- **To be done**: Return all of the lines below exactly as they are.
** start **
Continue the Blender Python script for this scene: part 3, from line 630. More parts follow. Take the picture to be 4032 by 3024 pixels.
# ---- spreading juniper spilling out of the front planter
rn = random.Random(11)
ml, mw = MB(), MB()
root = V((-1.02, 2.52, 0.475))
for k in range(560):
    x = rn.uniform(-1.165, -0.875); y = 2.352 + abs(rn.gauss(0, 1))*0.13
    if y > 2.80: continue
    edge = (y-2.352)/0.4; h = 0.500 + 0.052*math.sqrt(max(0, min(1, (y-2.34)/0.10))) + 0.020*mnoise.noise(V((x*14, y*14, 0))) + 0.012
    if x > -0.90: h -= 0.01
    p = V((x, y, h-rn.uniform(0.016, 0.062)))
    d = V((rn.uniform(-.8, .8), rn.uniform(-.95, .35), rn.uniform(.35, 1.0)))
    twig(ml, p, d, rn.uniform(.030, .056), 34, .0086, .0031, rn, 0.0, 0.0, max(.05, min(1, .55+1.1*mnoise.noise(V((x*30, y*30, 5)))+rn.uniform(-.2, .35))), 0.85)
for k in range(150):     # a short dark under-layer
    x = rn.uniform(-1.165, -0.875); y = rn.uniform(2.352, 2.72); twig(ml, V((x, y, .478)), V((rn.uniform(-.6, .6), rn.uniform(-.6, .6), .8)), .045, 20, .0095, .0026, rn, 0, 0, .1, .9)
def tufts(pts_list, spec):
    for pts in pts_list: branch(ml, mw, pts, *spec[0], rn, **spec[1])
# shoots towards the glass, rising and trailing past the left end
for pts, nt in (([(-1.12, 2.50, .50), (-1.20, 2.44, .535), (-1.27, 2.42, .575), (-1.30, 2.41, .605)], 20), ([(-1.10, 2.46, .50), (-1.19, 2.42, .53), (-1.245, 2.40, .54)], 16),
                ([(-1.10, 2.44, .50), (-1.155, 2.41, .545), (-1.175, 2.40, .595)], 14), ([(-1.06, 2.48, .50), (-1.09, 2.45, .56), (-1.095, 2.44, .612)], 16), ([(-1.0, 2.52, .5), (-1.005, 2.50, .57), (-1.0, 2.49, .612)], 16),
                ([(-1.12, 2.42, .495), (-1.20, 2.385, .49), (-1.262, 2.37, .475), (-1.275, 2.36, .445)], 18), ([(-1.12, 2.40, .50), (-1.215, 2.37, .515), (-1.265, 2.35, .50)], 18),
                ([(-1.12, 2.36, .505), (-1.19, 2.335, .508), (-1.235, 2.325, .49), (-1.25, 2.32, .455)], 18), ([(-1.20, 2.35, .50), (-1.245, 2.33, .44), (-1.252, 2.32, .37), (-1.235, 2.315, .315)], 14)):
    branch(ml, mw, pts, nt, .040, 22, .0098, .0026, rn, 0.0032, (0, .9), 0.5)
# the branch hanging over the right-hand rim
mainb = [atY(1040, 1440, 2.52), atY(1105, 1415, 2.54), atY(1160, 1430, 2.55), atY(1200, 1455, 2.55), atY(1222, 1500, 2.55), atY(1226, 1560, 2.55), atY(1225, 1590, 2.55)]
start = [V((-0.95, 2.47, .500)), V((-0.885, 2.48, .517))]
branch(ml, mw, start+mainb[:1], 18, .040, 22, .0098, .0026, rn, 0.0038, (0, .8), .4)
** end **
- **Result of the task**:
Continue the Blender Python script for this scene: part 3, from line 630. More parts follow. Take the picture to be 4032 by 3024 pixels.
# ---- spreading juniper spilling out of the front planter
rn = random.Random(11)
ml, mw = MB(), MB()
root = V((-1.02, 2.52, 0.475))
for k in range(560):
    x = rn.uniform(-1.165, -0.875); y = 2.352 + abs(rn.gauss(0, 1))*0.13
    if y > 2.80: continue
    edge = (y-2.352)/0.4; h = 0.500 + 0.052*math.sqrt(max(0, min(1, (y-2.34)/0.10))) + 0.020*mnoise.noise(V((x*14, y*14, 0))) + 0.012
    if x > -0.90: h -= 0.01
    p = V((x, y, h-rn.uniform(0.016, 0.062)))
    d = V((rn.uniform(-.8, .8), rn.uniform(-.95, .35), rn.uniform(.35, 1.0)))
    twig(ml, p, d, rn.uniform(.030, .056), 34, .0086, .0031, rn, 0.0, 0.0, max(.05, min(1, .55+1.1*mnoise.noise(V((x*30, y*30, 5)))+rn.uniform(-.2, .35))), 0.85)
for k in range(150):     # a short dark under-layer
    x = rn.uniform(-1.165, -0.875); y = rn.uniform(2.352, 2.72); twig(ml, V((x, y, .478)), V((rn.uniform(-.6, .6), rn.uniform(-.6, .6), .8)), .045, 20, .0095, .0026, rn, 0, 0, .1, .9)
def tufts(pts_list, spec):
    for pts in pts_list: branch(ml, mw, pts, *spec[0], rn, **spec[1])
# shoots towards the glass, rising and trailing past the left end
for pts, nt in (([(-1.12, 2.50, .50), (-1.20, 2.44, .535), (-1.27, 2.42, .575), (-1.30, 2.41, .605)], 20), ([(-1.10, 2.46, .50), (-1.19, 2.42, .53), (-1.245, 2.40, .54)], 16),
                ([(-1.10, 2.44, .50), (-1.155, 2.41, .545), (-1.175, 2.40, .595)], 14), ([(-1.06, 2.48, .50), (-1.09, 2.45, .56), (-1.095, 2.44, .612)], 16), ([(-1.0, 2.52, .5), (-1.005, 2.50, .57), (-1.0, 2.49, .612)], 16),
                ([(-1.12, 2.42, .495), (-1.20, 2.385, .49), (-1.262, 2.37, .475), (-1.275, 2.36, .445)], 18), ([(-1.12, 2.40, .50), (-1.215, 2.37, .515), (-1.265, 2.35, .50)], 18),
                ([(-1.12, 2.36, .505), (-1.19, 2.335, .508), (-1.235, 2.325, .49), (-1.25, 2.32, .455)], 18), ([(-1.20, 2.35, .50), (-1.245, 2.33, .44), (-1.252, 2.32, .37), (-1.235, 2.315, .315)], 14)):
    branch(ml, mw, pts, nt, .040, 22, .0098, .0026, rn, 0.0032, (0, .9), 0.5)
# the branch hanging over the right-hand rim
mainb = [atY(1040, 1440, 2.52), atY(1105, 1415, 2.54), atY(1160, 1430, 2.55), atY(1200, 1455, 2.55), atY(1222, 1500, 2.55), atY(1226, 1560, 2.55), atY(1225, 1590, 2.55)]
start = [V((-0.95, 2.47, .500)), V((-0.885, 2.48, .517))]
branch(ml, mw, start+mainb[:1], 18, .040, 22, .0098, .0026, rn, 0.0038, (0, .8), .4)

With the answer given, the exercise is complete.